Nie ma co się łudzić. Auta, które chwytają za serce, co raz rzadziej pojawiają się w salonach.
Nie chcę, abyście źle mnie zrozumieli. Nie jestem fanem farbowania włosów przez panów, stosowania ton makijażu i botoksu przez panie, czy panicznego joggingu codziennie o piątej trzydzieści rano. Bez przesady. Jednak zadbany facet czy kobieta prezentują się o wiele lepiej, niż obleśny chłop i zapyziała baba. Nie ma co do tego wątpliwości. To prawda, wygląd nie jest najważniejszy i prędzej czy później wszyscy wyłysiejemy, osiwiejemy i dostaniemy lumbago czy podagry. O ile rzecz jasna, prędzej nie zeżre nas jakiś nowotwór czy inny bakcyl. W każdym razie, regularna dbałość o kondycję fizyczną, po prostu się opłaca. Nie zapewni nam to życia wiecznego, ale na pewno wydłuży lata, którymi będziemy mogli cieszyć się pozostając w pełni sił.
Rzecz o przemijaniu.
Podczas mojej pracy zawodowej, w jednej z wiosek na której dokonywaliśmy wizję lokalną dotyczącą projektu sieci wodociągowej, spotkałem pewne małżeństwo. Jak się później okazało, oboje mieli ponad siedemdziesiąt lat. I możecie wierzyć bądź nie, ale wyglądali, zachowywali i czuli się, najwyżej na czterdzieści. Wspólne treningi, aktywność fizyczna, przykładanie sporej wagi do sposobu odżywiania i szereg prewencyjnych zabiegów, pozwoliły im żyć tak długo, w tak fantastycznej kondycji. Jestem niemal pewien, że moje niespełna trzydziestoletnie ciało, nie jest w takim stanie jak ich. Po kilku wyrazach uprzejmości, dowiedziałem się, że tajemnica ich sukcesu tkwi w prostej zasadzie. Zapobiegać, a nie leczyć. Systematycznie.
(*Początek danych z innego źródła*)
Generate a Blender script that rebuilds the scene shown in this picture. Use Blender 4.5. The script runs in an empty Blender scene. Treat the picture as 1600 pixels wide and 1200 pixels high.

Jak łatwo się domyśleć, identycznie sprawa ma się z naszymi samochodami. Jasne, nikt nie będzie aż tak spuszczał się nad zwykłym, prostym wozidełkiem na co dzień o niskiej wartości rezydualnej. W końcu to tylko rzecz, która ma nam służyć przez pewien czas. Rzeczy mają to do siebie, że prędzej czy później się zużywają. Co ciekawe, im nowsze, tym szybciej. W każdym bądź układzie, nic na to nie poradzimy i nie sposób odwrócić linii czasu. A nawet jeśli, to póki co nasza cywilizacja nie znalazła jeszcze na to sposobu. Dlatego właśnie, kilkunasto czy kilkudziesięcioletnie auta, trafiają na złom. Aczkolwiek odrobinę inaczej sprawa ma się z wozami, które są w jakiś sposób wyjątkowe. Jeśli nie ogólnie i generalnie, to szczególnie i konkretnie, dla ich właścicieli.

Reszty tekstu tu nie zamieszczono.